> **MATERIAL PROVIDED**
■ ■ ■
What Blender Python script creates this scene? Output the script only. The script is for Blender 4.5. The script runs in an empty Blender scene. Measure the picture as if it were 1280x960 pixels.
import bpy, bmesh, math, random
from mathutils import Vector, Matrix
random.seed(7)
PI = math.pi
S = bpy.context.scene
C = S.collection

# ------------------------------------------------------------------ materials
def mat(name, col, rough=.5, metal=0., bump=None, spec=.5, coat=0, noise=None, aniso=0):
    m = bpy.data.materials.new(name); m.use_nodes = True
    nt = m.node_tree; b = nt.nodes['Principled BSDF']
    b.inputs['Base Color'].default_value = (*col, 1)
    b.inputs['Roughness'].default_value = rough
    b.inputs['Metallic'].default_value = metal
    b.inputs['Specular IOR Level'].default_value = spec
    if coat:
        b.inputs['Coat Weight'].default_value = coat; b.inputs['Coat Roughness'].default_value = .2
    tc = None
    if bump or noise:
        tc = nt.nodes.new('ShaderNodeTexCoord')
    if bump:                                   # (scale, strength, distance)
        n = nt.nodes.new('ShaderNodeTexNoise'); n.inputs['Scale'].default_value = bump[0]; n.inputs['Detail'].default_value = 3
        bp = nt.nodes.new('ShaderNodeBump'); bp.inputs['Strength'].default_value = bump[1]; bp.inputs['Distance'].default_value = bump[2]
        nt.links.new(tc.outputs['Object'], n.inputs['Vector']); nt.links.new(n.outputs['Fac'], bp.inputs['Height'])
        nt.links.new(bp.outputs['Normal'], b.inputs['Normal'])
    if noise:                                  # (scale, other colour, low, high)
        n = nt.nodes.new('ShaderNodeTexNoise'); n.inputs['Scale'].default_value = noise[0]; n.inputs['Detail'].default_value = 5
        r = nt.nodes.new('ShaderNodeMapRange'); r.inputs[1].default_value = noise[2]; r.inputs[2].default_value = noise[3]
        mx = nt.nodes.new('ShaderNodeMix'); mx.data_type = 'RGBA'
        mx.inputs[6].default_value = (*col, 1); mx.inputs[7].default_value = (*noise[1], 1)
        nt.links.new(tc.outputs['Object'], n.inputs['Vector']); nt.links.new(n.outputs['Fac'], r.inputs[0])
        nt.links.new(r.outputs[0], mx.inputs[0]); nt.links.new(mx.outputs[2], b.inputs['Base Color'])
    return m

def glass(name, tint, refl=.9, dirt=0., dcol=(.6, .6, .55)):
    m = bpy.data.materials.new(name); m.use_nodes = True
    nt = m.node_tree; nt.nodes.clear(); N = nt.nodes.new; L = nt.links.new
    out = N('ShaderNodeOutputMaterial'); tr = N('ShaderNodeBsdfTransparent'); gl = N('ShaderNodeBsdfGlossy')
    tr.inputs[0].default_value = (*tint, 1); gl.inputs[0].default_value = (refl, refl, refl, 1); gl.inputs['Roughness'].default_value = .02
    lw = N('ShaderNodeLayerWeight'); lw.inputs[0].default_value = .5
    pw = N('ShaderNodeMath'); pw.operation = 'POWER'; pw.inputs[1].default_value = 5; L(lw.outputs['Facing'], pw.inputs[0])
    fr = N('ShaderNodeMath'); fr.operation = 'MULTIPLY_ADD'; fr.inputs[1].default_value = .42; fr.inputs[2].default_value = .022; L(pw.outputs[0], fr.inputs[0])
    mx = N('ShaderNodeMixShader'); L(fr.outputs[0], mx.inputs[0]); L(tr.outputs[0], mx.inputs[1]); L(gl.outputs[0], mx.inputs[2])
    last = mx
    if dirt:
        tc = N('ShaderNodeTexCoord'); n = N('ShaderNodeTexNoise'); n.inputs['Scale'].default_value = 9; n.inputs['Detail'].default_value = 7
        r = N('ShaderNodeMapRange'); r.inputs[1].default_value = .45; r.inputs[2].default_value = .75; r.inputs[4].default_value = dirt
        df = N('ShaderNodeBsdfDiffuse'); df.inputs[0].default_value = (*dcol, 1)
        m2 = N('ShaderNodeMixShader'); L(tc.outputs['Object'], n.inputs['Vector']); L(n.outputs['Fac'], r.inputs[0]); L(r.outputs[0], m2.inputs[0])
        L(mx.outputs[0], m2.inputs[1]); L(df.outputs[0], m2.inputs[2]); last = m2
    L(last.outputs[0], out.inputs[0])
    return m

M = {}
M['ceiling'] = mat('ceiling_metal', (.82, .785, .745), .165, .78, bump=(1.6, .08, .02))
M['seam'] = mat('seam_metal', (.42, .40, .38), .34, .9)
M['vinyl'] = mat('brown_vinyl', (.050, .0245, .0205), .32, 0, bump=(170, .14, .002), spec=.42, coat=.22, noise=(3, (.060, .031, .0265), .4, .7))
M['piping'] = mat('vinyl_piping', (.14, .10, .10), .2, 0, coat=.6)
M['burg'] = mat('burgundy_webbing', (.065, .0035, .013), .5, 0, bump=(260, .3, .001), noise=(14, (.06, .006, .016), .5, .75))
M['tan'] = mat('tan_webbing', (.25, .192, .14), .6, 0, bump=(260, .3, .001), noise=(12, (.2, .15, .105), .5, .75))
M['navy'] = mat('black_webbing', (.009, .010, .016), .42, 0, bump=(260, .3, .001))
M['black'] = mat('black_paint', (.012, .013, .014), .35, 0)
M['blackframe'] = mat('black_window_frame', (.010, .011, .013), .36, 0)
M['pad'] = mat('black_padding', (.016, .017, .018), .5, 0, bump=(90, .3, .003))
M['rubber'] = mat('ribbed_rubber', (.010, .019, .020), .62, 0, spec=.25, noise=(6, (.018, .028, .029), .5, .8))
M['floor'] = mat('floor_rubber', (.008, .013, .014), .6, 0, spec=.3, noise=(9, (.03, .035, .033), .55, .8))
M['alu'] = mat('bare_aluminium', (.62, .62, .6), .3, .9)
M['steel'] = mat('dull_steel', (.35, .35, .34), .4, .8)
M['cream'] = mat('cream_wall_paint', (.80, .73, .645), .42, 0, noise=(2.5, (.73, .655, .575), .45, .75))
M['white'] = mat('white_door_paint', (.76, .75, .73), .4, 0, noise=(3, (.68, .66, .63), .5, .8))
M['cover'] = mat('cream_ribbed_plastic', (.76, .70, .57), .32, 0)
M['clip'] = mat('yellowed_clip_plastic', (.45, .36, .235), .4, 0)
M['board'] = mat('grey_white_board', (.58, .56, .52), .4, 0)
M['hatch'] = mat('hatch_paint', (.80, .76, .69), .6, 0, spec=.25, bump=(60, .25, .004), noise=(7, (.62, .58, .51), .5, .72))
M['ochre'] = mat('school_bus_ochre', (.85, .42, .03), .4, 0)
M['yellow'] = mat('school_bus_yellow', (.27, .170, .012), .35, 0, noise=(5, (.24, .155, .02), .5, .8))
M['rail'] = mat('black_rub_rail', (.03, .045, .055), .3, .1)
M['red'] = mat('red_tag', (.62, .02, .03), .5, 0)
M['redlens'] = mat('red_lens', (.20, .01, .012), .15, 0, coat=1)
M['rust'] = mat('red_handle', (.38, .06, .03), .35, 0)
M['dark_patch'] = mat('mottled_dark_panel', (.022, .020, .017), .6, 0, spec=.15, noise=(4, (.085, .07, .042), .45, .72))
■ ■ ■
> **SHORT TASK**
Your task is to extract the lines running from the one with "M['ochre'] = mat('school_bus_ochre', (.85, .42, .03), .4, 0)" to the end of the material, inclusive, copying each exactly and adding nothing.

> **COMPLETED EXERCISE**
M['ochre'] = mat('school_bus_ochre', (.85, .42, .03), .4, 0)
M['yellow'] = mat('school_bus_yellow', (.27, .170, .012), .35, 0, noise=(5, (.24, .155, .02), .5, .8))
M['rail'] = mat('black_rub_rail', (.03, .045, .055), .3, .1)
M['red'] = mat('red_tag', (.62, .02, .03), .5, 0)
M['redlens'] = mat('red_lens', (.20, .01, .012), .15, 0, coat=1)
M['rust'] = mat('red_handle', (.38, .06, .03), .35, 0)
M['dark_patch'] = mat('mottled_dark_panel', (.022, .020, .017), .6, 0, spec=.15, noise=(4, (.085, .07, .042), .45, .72))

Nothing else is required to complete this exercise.